2009年 04月 12日
『春朗合わせ鏡』を読んだ
ここのところ久しく、日本のエンターテインメント作品を読んでいないということに気づいて「積ん読」山から引っ張り出したのが標題の本。高橋克彦氏による江戸時代を舞台にしたミステリー小説集。
主人公は無名時代の葛飾北斎である絵師の春朗。彼と、ケンカにはめっぽう強い蘭陽という元陰間の二人がコンビを組んで、様々な謎解きに挑みます。

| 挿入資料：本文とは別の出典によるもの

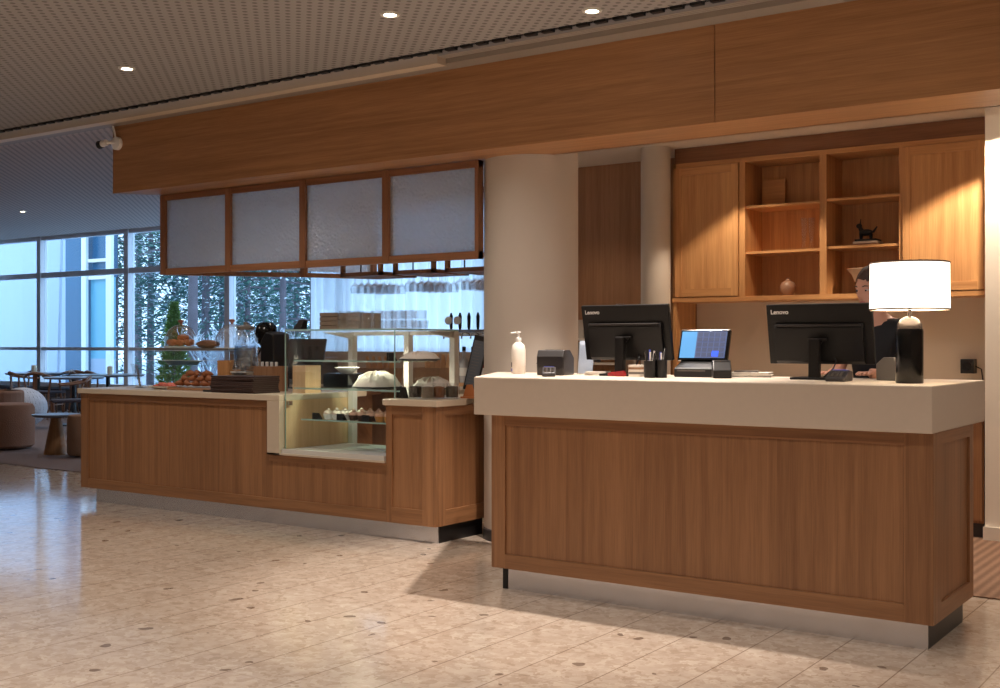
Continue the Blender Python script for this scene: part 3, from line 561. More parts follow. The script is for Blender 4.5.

春朗の父は現役のお庭番という設定になっていて、一介の絵師に過ぎない春朗が、なぜ謎解きの素養を持っているのか、という根本的な疑問を解消しています。しかも謎解きの過程で危うい場面に遭遇すれば、蘭陽が活躍する。頭脳の春朗と腕の蘭陽。いいコンビ設定です。
連作の中で私が一番面白いとおもったのは『父子道』です。幼いころから家庭を顧みなかった父親に対して、春朗は複雑な心情を抱いていますが、父からの、救いを求める暗号文に応じて、上州は桐生まで出かけていきます。そこで、大黒屋という呉服屋の陰謀を暴いた父の求めに応じ、その陰謀を叩き潰すためにコンビが大活躍します。その後には父と子の和解の場面が来て…。少々お涙頂戴的なストーリー展開ではありましたが、こういう展開決して嫌いではありません。蘭陽のちゃっかりとした性格がウエットだけに流れがちな物語の最後に乾いた笑いを提供してもくれています。
すべての作品が単なる謎解きに終わらずに、人情の機微を感じさせてくれるものでした。久しぶりに肩の凝らない読書を楽しめた作品でした。